The producers were willing to cooperate, and some signed their letters to Germany with “Heil Hitler.” When Gyssling heard It Can’t Happen Here, by novelist Sinclair Lewis, was being made, he got it stopped through the Hays Office. The novel is about the superiority of democracy to fascism. In 1933 the proposed movie, Mad Dog of Europe was cancelled before production started, and a 1934 documentary, Hitler’s Reign of Terror are other examples of Nazi control over studio decisions, and their ability to stop production they considered offensive to German tastes.

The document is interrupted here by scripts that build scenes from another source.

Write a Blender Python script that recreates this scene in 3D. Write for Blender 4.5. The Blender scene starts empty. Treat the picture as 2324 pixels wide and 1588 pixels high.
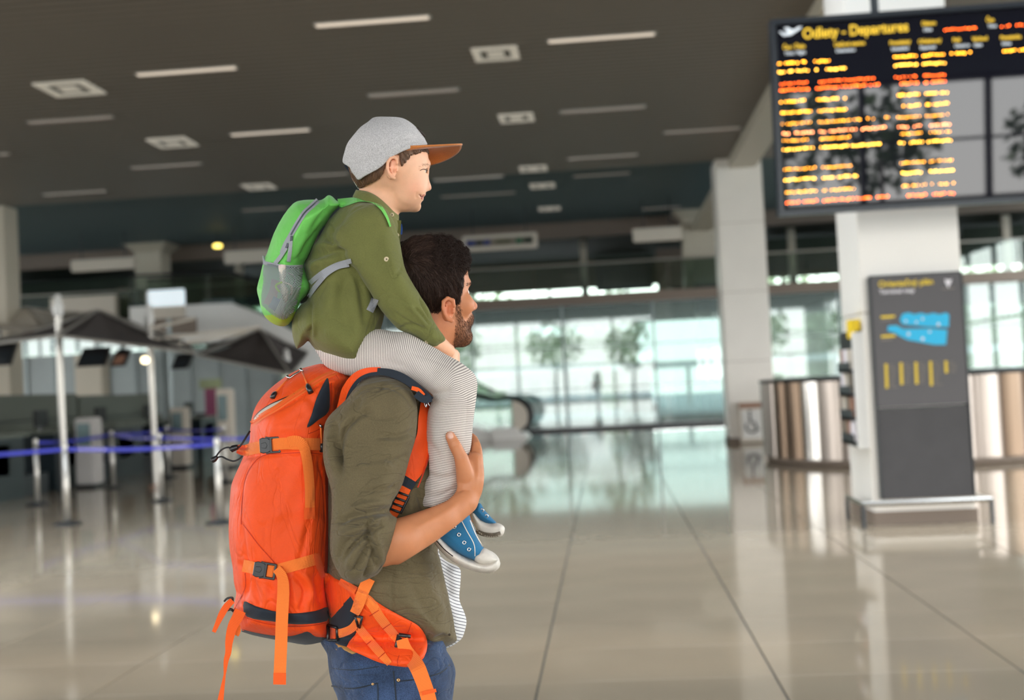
import bpy, bmesh, math, random
import numpy as np
from mathutils import Vector, Matrix
from mathutils.bvhtree import BVHTree
C = bpy.context.scene.collection
SC = bpy.context.scene
random.seed(4); rng = np.random.default_rng(4)

# ------------------------------------------------------------------ camera
FPX, CX, CY = 2630.0, 1162.0, 794.0
H = 1.45
yaw, pitch, roll = math.radians(4.57), math.radians(1.72), math.radians(2.86)
_f0 = Vector((-math.sin(yaw), math.cos(yaw), 0)); _r0 = Vector((math.cos(yaw), math.sin(yaw), 0)); _z = Vector((0, 0, 1))
FW = (_f0*math.cos(pitch) + _z*math.sin(pitch)).normalized(); _u0 = _r0.cross(FW).normalized()
RT = _r0*math.cos(roll) - _u0*math.sin(roll); UP = _r0*math.sin(roll) + _u0*math.cos(roll)
CAM = Vector((0, 0, H))
cam_d = bpy.data.cameras.new('camera'); cam = bpy.data.objects.new('camera', cam_d); C.objects.link(cam)
cam.matrix_world = Matrix((( RT.x, UP.x, -FW.x, CAM.x), (RT.y, UP.y, -FW.y, CAM.y), (RT.z, UP.z, -FW.z, CAM.z), (0, 0, 0, 1)))
cam_d.sensor_fit = 'HORIZONTAL'; cam_d.sensor_width = 36; cam_d.lens = 36*FPX/2324
cam_d.dof.use_dof = True; cam_d.dof.focus_distance = 2.38; cam_d.dof.aperture_fstop = 2.7
cam_d.clip_end = 500
SC.camera = cam
# ------------------------------------------------------------------ light
SC.view_settings.view_transform = 'Standard'; SC.view_settings.look = 'None'
SC.view_settings.exposure = 0.75; SC.view_settings.gamma = 1.0; SC.view_settings.use_curve_mapping = False
world = bpy.data.worlds.new('overcast_sky'); SC.world = world; world.use_nodes = True
wn = world.node_tree.nodes; wl = world.node_tree.links
bg = wn['Background']; geo = wn.new('ShaderNodeTexCoord'); sep = wn.new('ShaderNodeSeparateXYZ'); rmp = wn.new('ShaderNodeValToRGB')
wl.new(geo.outputs['Generated'], sep.inputs[0]); wl.new(sep.outputs['Z'], rmp.inputs[0]); wl.new(rmp.outputs[0], bg.inputs[0])
rmp.color_ramp.elements[0].position = 0.0; rmp.color_ramp.elements[0].color = (1.0, 0.99, 0.96, 1)
rmp.color_ramp.elements[1].position = 0.7; rmp.color_ramp.elements[1].color = (0.80, 0.90, 1.0, 1)
bg.inputs[1].default_value = 5.0
sun_d = bpy.data.lights.new('sun', 'SUN'); sun_d.energy = 0.6; sun_d.angle = math.radians(3); sun_d.color = (1.0, .93, .82)
sun = bpy.data.objects.new('sun', sun_d); C.objects.link(sun); sun.rotation_euler = (math.radians(38), 0, math.radians(160))
SC.cycles.max_bounces = 8; SC.cycles.diffuse_bounces = 4; SC.cycles.glossy_bounces = 4; SC.cycles.transmission_bounces = 6
SC.cycles.transparent_max_bounces = 12; SC.cycles.caustics_reflective = False; SC.cycles.caustics_refractive = False
SC.cycles.sample_clamp_indirect = 8; SC.cycles.use_denoising = True

# ------------------------------------------------------------------ pixel helpers
def ray(px, py): return FW + RT*((px-CX)/FPX) - UP*((py-CY)/FPX)
def atY(px, py, Y):
    r = ray(px, py); return CAM + r*(Y/r.y)
def atZ(px, py, z):
    r = ray(px, py); return CAM + r*((z-H)/r.z)
def lin(c):
    c = c/255.0
    return c/12.92 if c <= .04045 else ((c+.055)/1.055)**2.4
def rgb(r, g, b): return (lin(r), lin(g), lin(b), 1)

# ------------------------------------------------------------------ materials
def mat(name, col, rough=.6, metal=0.0, spec=.5, emit=None, es=0, noise=None, bump=None, trans=0, alpha=1, sheen=0, coat=0, sss=0):
    m = bpy.data.materials.new(name); m.use_nodes = True
    nt = m.node_tree; p = nt.nodes['Principled BSDF']
    p.inputs['Base Color'].default_value = col; p.inputs['Roughness'].default_value = rough
    p.inputs['Metallic'].default_value = metal; p.inputs['Specular IOR Level'].default_value = spec
    if emit: p.inputs['Emission Color'].default_value = emit; p.inputs['Emission Strength'].default_value = es
    if trans: p.inputs['Transmission Weight'].default_value = trans
    if sheen: p.inputs['Sheen Weight'].default_value = sheen; p.inputs['Sheen Roughness'].default_value = .5
    if coat: p.inputs['Coat Weight'].default_value = coat; p.inputs['Coat Roughness'].default_value = .1
    if sss:
        p.inputs['Subsurface Weight'].default_value = sss; p.inputs['Subsurface Radius'].default_value = (.012, .005, .003); p.inputs['Subsurface Scale'].default_value = .6
    if alpha < 1: p.inputs['Alpha'].default_value = alpha
    tc = None
    if noise or bump:
        tc = nt.nodes.new('ShaderNodeTexCoord')
    if noise:   # (scale, amount, detail)
        n = nt.nodes.new('ShaderNodeTexNoise'); n.inputs['Scale'].default_value = noise[0]; n.inputs['Detail'].default_value = noise[2] if len(noise) > 2 else 4
        nt.links.new(tc.outputs['Object'], n.inputs['Vector'])
        mx = nt.nodes.new('ShaderNodeMix'); mx.data_type = 'RGBA'; mx.blend_type = 'MULTIPLY'; mx.inputs[0].default_value = 1
        mr = nt.nodes.new('ShaderNodeMapRange'); mr.inputs['From Min'].default_value = .3; mr.inputs['From Max'].default_value = .7
        mr.inputs['To Min'].default_value = 1-noise[1]; mr.inputs['To Max'].default_value = 1+noise[1]
        nt.links.new(n.outputs[0], mr.inputs[0]); mx.inputs[6].default_value = col
        nt.links.new(mr.outputs[0], mx.inputs[7]); nt.links.new(mx.outputs[2], p.inputs['Base Color'])
    if bump:    # (scale, strength, distance)
        n = nt.nodes.new('ShaderNodeTexNoise'); n.inputs['Scale'].default_value = bump[0]; n.inputs['Detail'].default_value = 3
        nt.links.new(tc.outputs['Object'], n.inputs['Vector'])
        b = nt.nodes.new('ShaderNodeBump'); b.inputs['Strength'].default_value = bump[1]; b.inputs['Distance'].default_value = bump[2]
        nt.links.new(n.outputs[0], b.inputs['Height']); nt.links.new(b.outputs[0], p.inputs['Normal'])
    return m
def base_socket(m):
    p = m.node_tree.nodes['Principled BSDF']; return p
M = {}
M['tile'] = mat('polished_beige_tile', rgb(166, 150, 128), .06, spec=.5, noise=(1.3, .05, 5))
M['grout'] = mat('dark_grout', rgb(60, 56, 50), .8)
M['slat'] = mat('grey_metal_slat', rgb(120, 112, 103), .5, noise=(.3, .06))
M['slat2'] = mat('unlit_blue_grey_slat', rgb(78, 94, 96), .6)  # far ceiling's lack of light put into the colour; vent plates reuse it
M['void'] = mat('black_plenum', rgb(20, 20, 20), .9)
M['pillar'] = mat('white_pillar_panel', rgb(232, 227, 219), .35, noise=(2, .02))
M['pillar_side'] = mat('beige_pillar_panel', rgb(190, 182, 165), .45)
M['dark'] = mat('dark_plastic', rgb(26, 32, 36), .4)
M['black'] = mat('black_rubber', rgb(14, 15, 17), .45)
M['steel'] = mat('brushed_steel', rgb(200, 196, 190), .22, 1.0)
M['steel3'] = mat('steel_brown_reflection', rgb(120, 102, 86), .3, .9); M['steel4'] = mat('steel_dimmed_glare', rgb(158, 148, 140), .32, .95); M['greyw'] = mat('greyish_white_paint', rgb(186, 182, 178), .5)  # counter steels browned and dimmed in place of reflected dark stripes
M['steel2'] = mat('satin_steel', rgb(190, 186, 178), .4, .6)
M['white'] = mat('white_paint', rgb(225, 224, 220), .4)
M['offwhite'] = mat('offwhite_panel', rgb(205, 196, 182), .5)
M['brown'] = mat('brown_fascia', rgb(122, 108, 96), .6)
M['olive'] = mat('olive_wall', rgb(100, 98, 80), .8, noise=(.4, .2))
M['olive2'] = mat('dark_green_wall', rgb(48, 60, 50), .8, noise=(.5, .25))
M['asphalt'] = mat('pale_asphalt', rgb(150, 158, 158), .9, noise=(.2, .1))
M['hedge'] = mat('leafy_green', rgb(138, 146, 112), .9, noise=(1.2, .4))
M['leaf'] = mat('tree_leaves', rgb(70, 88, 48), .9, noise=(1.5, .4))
M['bark'] = mat('tree_bark', rgb(80, 66, 52), .9)
M['pink'] = mat('pinkish_white_render', rgb(226, 205, 200), .7)
M['window_dark'] = mat('tinted_window', rgb(120, 140, 142), .2)
M['frame'] = mat('aluminium_mullion', rgb(140, 150, 150), .4, .3)
M['canopy'] = mat('charcoal_canopy_cloth', rgb(74, 68, 66), .8)
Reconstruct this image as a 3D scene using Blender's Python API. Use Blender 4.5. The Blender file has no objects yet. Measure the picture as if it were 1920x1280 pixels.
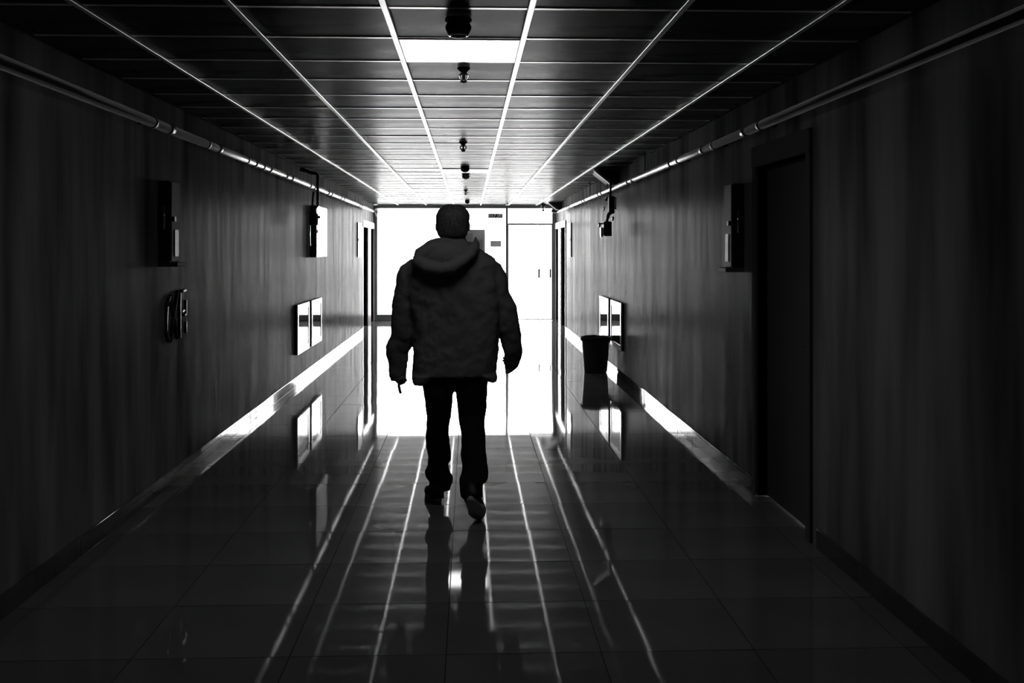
import bpy, bmesh, math, random
from mathutils import Vector, Matrix
random.seed(7)
S = bpy.context.scene
C = S.collection

# ------------------------------------------------------------------ camera
HC = 1.5625                     # eye height of the photographer
cd = bpy.data.cameras.new('camera')
cam = bpy.data.objects.new('camera', cd); C.objects.link(cam)
cam.location = (0, 0, HC)
cam.rotation_euler = (math.radians(90), 0, math.radians(-2.32))
cd.sensor_width = 36; cd.lens = 36 * 1975 / 1920
cd.shift_y = -173 / 1920
cd.clip_start = 0.05; cd.clip_end = 300
S.camera = cam

# ------------------------------------------------------------------ light
SKY = 20.0
world = bpy.data.worlds.new('overcast_sky'); S.world = world
world.use_nodes = True
bg = world.node_tree.nodes['Background']
bg.inputs[0].default_value = (1, 1, 1, 1); bg.inputs[1].default_value = SKY
S.view_settings.view_transform = 'Standard'
S.view_settings.look = 'None'
S.view_settings.exposure = 0.0
S.view_settings.gamma = 1.0
S.view_settings.use_curve_mapping = False
S.cycles.max_bounces = 14
S.cycles.diffuse_bounces = 5
S.cycles.glossy_bounces = 8
S.cycles.transparent_max_bounces = 12
S.cycles.sample_clamp_indirect = 20

# corridor dimensions
XL, XR = -1.985, 1.825          # side walls
XL2, XR2 = -2.09, 1.905         # walls of the wider bay with the doors
YB, YJ, YE = -3.0, 19.75, 23.1  # back wall, start of the door bay, glazed end
H = 2.53

# portal: tells Cycles where the daylight of the sky comes in
pl = bpy.data.lights.new('window_portal', 'AREA'); pl.shape = 'RECTANGLE'
pl.size = XR2 - XL2 + .2; pl.size_y = H
pl.cycles.is_portal = True
po = bpy.data.objects.new('window_portal', pl); C.objects.link(po)
po.location = ((XL2 + XR2) / 2, YE + .12, H / 2); po.rotation_euler = (math.radians(-90), 0, 0)

# ------------------------------------------------------------------ helpers
def mat(name, col, rough=.5, metal=0., spec=.5, noise=None, bump=None, rnoise=None, ior=1.5):
    m = bpy.data.materials.new(name); m.use_nodes = True
    nt = m.node_tree; b = nt.nodes['Principled BSDF']
    c = (col, col, col, 1) if not isinstance(col, tuple) else col + (1,)
    b.inputs['Base Color'].default_value = c
    b.inputs['Roughness'].default_value = rough
    b.inputs['Metallic'].default_value = metal
    b.inputs['Specular IOR Level'].default_value = spec
    b.inputs['IOR'].default_value = ior
    tc = None
    def tex(scale, detail=3.):
        nonlocal tc
        if tc is None:
            tc = nt.nodes.new('ShaderNodeTexCoord')
        mp = nt.nodes.new('ShaderNodeMapping'); mp.inputs['Scale'].default_value = scale
        n = nt.nodes.new('ShaderNodeTexNoise'); n.inputs['Scale'].default_value = 1.
        n.inputs['Detail'].default_value = detail
        nt.links.new(tc.outputs['Object'], mp.inputs[0]); nt.links.new(mp.outputs[0], n.inputs['Vector'])
        return n
    def rng(n, lo, hi, a=.3, z=.7):
        r = nt.nodes.new('ShaderNodeMapRange')
        r.inputs[1].default_value = a; r.inputs[2].default_value = z
        r.inputs[3].default_value = lo; r.inputs[4].default_value = hi
        nt.links.new(n.outputs['Fac'], r.inputs[0]); return r
    if noise:
        n = tex(noise[0]); r = rng(n, noise[1], noise[2])
        mx = nt.nodes.new('ShaderNodeCombineColor')
        for k in range(3): nt.links.new(r.outputs[0], mx.inputs[k])
        nt.links.new(mx.outputs[0], b.inputs['Base Color'])
    if rnoise:
        n = tex(rnoise[0]); r = rng(n, rnoise[1], rnoise[2]); nt.links.new(r.outputs[0], b.inputs['Roughness'])
    if bump:
        n = tex(bump[0], bump[3] if len(bump) > 3 else 2.)
        bp = nt.nodes.new('ShaderNodeBump'); bp.inputs['Strength'].default_value = bump[1]
        bp.inputs['Distance'].default_value = bump[2]
        nt.links.new(n.outputs['Fac'], bp.inputs['Height']); nt.links.new(bp.outputs[0], b.inputs['Normal'])
    return m

def emis(name, col, strength):
    m = bpy.data.materials.new(name); m.use_nodes = True
    b = m.node_tree.nodes['Principled BSDF']
    b.inputs['Base Color'].default_value = (.8, .8, .8, 1)
    b.inputs['Emission Color'].default_value = (col, col, col, 1)
    b.inputs['Emission Strength'].default_value = strength
    return m

def glass_mat(name, tint=.95, rough=0.):
    m = bpy.data.materials.new(name); m.use_nodes = True
    nt = m.node_tree; nt.nodes.clear()
    o = nt.nodes.new('ShaderNodeOutputMaterial'); mx = nt.nodes.new('ShaderNodeMixShader')
    t = nt.nodes.new('ShaderNodeBsdfTransparent'); t.inputs[0].default_value = (tint, tint, tint, 1)
    g = nt.nodes.new('ShaderNodeBsdfGlossy'); g.inputs['Roughness'].default_value = rough
    f = nt.nodes.new('ShaderNodeFresnel'); f.inputs[0].default_value = 1.45
    nt.links.new(f.outputs[0], mx.inputs[0]); nt.links.new(t.outputs[0], mx.inputs[1])
    nt.links.new(g.outputs[0], mx.inputs[2]); nt.links.new(mx.outputs[0], o.inputs[0])
    return m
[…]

The collaboration became so close that MGM invested in German munitions factories in 1938. Erwand found MGM was able to get blocked profits out of Germany in this manner. Because the United States wasn’t a signatory of the Versailles treaty, American companies could do business with Germany and make deals other countries couldn’t. After the Polish invasion, MGM donated 11 of its most popular movies to German war relief.

Jewish Persecution

Erwand writes that the studios had to fire their Jewish employees in Germany, so they had to be aware of some of the extent of Nazi anti-Jewishness. Alternatively, another historian, Steven Ross of the University of Southern California, has found documents of anti-Nazi spy rings in America financed by movie studios. It was crazy times.

These two books offer an interesting view of the relationship between Nazis and American movie studios. They present the material in a readable and entertaining manner. They are worthwhile reading for anyone interested in movies or World War II history.